Globe and Mail Update

The tax advantages of the income trust structure may have contributed to business and market inefficiencies, Bank of Canada Governor David Dodge told a parliamentary hearing Thursday.

Mr. Dodge, testifying on the second day of the House of Commons Standing Committee on Finance's hearings into the federal government's proposed tax on income trusts, said that while “limited evidence suggests income trusts can enhance market completeness and market efficiency” by making higher risk/return products available to investors, the tax benefits of the structure had convinced some companies to convert to trusts for tax reasons, even if the structure wasn't the best for them “from a business efficiency point of view.” He said that from this standpoint, “The tax system was actually creating inefficiencies in the market.”

“[The trust structure] is definitely not appropriate [for companies] in areas where reinvestment and innovation are key,” he said. He suggested that the inefficiencies caused by such conversions constrained productivity of the companies involved, and that this would “eventually” erode the potential for productivity growth in the broader economy.

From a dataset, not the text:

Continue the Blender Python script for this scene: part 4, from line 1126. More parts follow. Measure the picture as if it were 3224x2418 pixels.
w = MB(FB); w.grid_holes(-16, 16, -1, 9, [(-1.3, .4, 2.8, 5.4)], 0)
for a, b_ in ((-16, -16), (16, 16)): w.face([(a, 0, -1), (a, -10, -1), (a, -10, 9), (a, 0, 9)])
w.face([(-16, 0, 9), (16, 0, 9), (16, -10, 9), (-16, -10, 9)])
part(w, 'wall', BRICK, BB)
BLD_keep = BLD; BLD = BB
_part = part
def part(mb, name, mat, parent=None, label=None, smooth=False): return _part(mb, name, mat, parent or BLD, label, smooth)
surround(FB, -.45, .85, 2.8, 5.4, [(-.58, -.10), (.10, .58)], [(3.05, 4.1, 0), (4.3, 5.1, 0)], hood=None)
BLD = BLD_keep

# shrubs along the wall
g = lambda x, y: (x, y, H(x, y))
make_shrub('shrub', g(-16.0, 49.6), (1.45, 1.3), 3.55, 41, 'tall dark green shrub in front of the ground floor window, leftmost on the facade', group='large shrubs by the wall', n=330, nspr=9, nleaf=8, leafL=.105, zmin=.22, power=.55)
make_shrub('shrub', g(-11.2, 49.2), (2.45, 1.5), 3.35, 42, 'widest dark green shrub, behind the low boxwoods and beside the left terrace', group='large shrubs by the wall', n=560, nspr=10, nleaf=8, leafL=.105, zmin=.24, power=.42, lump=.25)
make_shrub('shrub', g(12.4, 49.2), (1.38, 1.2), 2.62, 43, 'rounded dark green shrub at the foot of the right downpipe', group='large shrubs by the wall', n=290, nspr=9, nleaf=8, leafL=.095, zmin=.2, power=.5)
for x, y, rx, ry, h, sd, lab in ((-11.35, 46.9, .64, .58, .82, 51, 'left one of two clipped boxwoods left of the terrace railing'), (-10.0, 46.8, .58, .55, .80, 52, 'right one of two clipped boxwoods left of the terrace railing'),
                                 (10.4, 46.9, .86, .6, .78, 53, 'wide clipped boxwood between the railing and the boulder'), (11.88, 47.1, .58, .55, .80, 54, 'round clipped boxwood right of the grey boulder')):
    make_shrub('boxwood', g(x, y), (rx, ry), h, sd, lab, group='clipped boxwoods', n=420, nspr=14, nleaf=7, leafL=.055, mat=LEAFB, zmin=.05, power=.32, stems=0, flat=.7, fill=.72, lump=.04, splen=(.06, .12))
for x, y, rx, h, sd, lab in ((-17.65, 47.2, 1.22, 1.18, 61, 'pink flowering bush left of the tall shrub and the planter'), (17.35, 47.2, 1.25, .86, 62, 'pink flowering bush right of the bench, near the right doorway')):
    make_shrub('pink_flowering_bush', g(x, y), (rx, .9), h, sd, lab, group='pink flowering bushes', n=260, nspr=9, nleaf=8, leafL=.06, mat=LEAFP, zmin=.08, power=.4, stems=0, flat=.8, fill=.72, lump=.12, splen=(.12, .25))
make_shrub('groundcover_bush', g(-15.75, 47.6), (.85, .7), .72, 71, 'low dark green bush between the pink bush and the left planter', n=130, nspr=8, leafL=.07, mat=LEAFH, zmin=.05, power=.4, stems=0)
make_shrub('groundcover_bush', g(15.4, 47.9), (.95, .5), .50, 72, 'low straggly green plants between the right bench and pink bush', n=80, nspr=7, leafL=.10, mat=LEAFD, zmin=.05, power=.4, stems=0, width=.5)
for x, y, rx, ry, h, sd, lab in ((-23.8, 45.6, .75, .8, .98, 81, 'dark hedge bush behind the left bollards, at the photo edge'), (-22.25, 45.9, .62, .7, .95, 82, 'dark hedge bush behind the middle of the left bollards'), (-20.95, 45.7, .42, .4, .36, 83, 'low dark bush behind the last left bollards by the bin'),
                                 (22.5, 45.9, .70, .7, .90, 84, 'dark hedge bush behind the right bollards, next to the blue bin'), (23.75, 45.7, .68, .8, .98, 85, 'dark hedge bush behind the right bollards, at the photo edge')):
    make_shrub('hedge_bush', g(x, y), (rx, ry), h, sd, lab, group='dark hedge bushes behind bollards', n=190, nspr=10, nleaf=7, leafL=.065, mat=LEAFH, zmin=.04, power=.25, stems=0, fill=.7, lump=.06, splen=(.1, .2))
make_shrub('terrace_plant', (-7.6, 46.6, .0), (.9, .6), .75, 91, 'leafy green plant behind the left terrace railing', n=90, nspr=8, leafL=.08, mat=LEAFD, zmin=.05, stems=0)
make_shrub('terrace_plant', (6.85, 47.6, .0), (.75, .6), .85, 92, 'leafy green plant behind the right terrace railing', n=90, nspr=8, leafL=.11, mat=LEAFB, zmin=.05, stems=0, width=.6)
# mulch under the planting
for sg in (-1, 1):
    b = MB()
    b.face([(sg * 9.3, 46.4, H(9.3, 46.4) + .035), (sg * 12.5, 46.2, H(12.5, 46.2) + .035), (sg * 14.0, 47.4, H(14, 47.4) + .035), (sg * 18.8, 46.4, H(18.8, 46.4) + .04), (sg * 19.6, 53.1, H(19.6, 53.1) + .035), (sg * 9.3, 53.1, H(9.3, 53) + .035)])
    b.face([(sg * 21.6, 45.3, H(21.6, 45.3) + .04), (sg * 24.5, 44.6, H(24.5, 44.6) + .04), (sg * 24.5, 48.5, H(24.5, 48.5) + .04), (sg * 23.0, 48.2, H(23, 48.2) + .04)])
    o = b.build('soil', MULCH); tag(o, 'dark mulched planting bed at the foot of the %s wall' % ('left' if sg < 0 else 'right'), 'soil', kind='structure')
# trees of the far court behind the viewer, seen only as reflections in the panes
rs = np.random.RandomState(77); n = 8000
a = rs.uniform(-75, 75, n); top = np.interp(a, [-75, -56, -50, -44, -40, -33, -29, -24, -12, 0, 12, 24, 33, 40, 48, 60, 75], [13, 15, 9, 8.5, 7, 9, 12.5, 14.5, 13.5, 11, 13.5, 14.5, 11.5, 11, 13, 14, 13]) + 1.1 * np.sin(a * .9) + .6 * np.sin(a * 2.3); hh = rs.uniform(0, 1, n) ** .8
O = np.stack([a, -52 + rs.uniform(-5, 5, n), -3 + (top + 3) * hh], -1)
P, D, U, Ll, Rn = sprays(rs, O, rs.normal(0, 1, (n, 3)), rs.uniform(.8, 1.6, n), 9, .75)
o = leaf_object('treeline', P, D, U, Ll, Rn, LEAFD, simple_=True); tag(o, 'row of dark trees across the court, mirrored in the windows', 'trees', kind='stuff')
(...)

However, he acknowledged, “the Bank has done no specific research” on the impact of the trust structure on Canadian economic growth or productivity. “I'm speaking here on the basis of general principles,” he said.

Mr. Dodge was the biggest name on a high-profile list of witnesses testifying to the committee Thursday. The list included Manulife Financial president and chief executive Dominic D'Alessandro, economist Yves Fortin and BMO Capital Markets analyst Gordon Tait, as well as several well-known names from Canada's investment community and accounting profession.

The committee held its first day of hearings Tuesday. Finance Minister Jim Flaherty kicked off that lively session, in which he staunchly defended his tax plan and dismissed suggestions that he exempt energy trusts and/or extend the date that the tax would take effect beyond the planned 2011.

Mr. Dodge supported the government's efforts to remove the tax advantages of the trust structure, arguing that companies shouldn't select a business structure based on tax benefits. “You want to pick a structure that allows capital to be allocated to its most efficient use,” he said.

While he allowed that companies whose business is based on running down an existing asset — such as an oil well or a mine, for example — might not need reinvestment or innovation and therefore might find the trust structure the most efficient model, “In any other business . . . the income trust structure is not the appropriate structure to maximize the efficiency of capital.”

“It is absolutely critical that the tax system provides a level playing field,” Mr. Dodge said.

“Years ago, we should have realized that we had a bias here that could create a problem. But better late than never.”

Several other witnesses agreed that the bias in the tax structure in favour of trusts is inappropriate.

“The tax system was not neutral,” said Kevin Dancey, president and chief executive of the Canadian Institute of Chartered Accountants. “The status quo was not an option.”

“The government's proposal is a significant step in the right direction,” he said.

Mr. D'Alessandro of Manulife agreed that many companies were converting to trusts for the wrong reasons, and adopting a structure that discouraged reinvestment of capital. But he noted that many companies, including in the financial sector where Manulife operates, management and boards were under increased pressure to hive off parts of their company that looked attractive under a trust model. He noted that many parts of Manulife's operations fit this description.

“We would all, in time, have faced tremendous pressure to break up our businesses,” he said.